EXERCISE DETAILS | Narrow the data below down to the lines containing "this".

· · · ·

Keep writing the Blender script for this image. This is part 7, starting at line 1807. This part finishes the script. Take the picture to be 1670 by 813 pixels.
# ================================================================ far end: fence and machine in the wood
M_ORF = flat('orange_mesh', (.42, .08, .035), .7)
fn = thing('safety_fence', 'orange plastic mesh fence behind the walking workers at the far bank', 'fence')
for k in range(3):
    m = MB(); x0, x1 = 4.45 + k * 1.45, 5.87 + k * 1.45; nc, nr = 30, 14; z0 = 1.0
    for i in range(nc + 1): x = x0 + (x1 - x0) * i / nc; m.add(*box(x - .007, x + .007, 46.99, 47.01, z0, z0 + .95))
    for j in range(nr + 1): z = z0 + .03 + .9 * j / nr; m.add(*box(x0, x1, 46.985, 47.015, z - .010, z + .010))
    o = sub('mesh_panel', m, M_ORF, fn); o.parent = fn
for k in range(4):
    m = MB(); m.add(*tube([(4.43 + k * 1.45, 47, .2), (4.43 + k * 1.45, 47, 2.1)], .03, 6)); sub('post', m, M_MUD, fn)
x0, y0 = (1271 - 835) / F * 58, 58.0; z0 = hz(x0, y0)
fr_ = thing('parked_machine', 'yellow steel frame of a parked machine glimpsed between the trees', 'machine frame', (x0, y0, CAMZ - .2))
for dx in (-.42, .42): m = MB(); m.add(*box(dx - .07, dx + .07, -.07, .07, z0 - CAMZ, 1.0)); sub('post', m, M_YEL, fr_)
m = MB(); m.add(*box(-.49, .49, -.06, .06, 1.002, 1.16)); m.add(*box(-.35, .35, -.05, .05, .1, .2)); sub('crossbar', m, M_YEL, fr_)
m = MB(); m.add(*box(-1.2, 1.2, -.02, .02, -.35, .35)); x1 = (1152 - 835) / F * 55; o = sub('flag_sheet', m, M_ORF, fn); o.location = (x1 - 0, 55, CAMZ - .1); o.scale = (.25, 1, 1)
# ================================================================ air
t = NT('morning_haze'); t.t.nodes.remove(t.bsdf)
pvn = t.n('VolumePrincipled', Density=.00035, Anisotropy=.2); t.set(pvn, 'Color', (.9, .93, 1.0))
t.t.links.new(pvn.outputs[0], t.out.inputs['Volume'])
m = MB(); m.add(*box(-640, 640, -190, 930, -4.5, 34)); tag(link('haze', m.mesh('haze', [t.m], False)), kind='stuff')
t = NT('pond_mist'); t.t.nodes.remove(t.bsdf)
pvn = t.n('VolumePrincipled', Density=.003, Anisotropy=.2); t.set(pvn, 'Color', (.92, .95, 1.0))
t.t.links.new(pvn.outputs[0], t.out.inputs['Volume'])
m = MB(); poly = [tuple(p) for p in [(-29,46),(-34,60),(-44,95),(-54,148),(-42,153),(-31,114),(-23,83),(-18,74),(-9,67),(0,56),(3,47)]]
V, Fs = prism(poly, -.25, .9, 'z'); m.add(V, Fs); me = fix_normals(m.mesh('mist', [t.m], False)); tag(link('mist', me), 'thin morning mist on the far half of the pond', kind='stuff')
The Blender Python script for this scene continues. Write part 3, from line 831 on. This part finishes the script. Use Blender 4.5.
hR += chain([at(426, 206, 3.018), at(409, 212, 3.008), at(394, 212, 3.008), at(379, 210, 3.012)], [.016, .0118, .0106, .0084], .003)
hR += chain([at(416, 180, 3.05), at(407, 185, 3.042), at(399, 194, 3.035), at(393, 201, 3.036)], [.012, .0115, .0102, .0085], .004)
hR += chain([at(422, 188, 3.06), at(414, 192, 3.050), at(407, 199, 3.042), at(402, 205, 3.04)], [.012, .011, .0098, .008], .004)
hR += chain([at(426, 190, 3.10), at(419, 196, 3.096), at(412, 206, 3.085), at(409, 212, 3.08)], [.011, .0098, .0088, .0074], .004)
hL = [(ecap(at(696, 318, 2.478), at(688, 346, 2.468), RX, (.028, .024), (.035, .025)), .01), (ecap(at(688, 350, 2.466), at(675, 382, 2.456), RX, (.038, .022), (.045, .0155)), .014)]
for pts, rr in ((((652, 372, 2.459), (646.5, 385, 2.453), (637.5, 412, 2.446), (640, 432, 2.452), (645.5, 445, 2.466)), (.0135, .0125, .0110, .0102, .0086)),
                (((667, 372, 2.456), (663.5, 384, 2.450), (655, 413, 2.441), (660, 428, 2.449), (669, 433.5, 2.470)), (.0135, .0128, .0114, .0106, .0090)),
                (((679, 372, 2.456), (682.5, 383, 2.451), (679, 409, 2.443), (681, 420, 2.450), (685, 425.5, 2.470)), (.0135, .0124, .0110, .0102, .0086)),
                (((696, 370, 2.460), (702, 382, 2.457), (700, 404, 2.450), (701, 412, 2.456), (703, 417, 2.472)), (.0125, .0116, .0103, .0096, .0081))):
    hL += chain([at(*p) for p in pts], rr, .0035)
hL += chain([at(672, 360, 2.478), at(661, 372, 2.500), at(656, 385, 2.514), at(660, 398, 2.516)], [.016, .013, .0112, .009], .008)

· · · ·

CORRECT RESULT |
Keep writing the Blender script for this image. This is part 7, starting at line 1807. This part finishes the script. Take the picture to be 1670 by 813 pixels.
The Blender Python script for this scene continues. Write part 3, from line 831 on. This part finishes the script. Use Blender 4.5.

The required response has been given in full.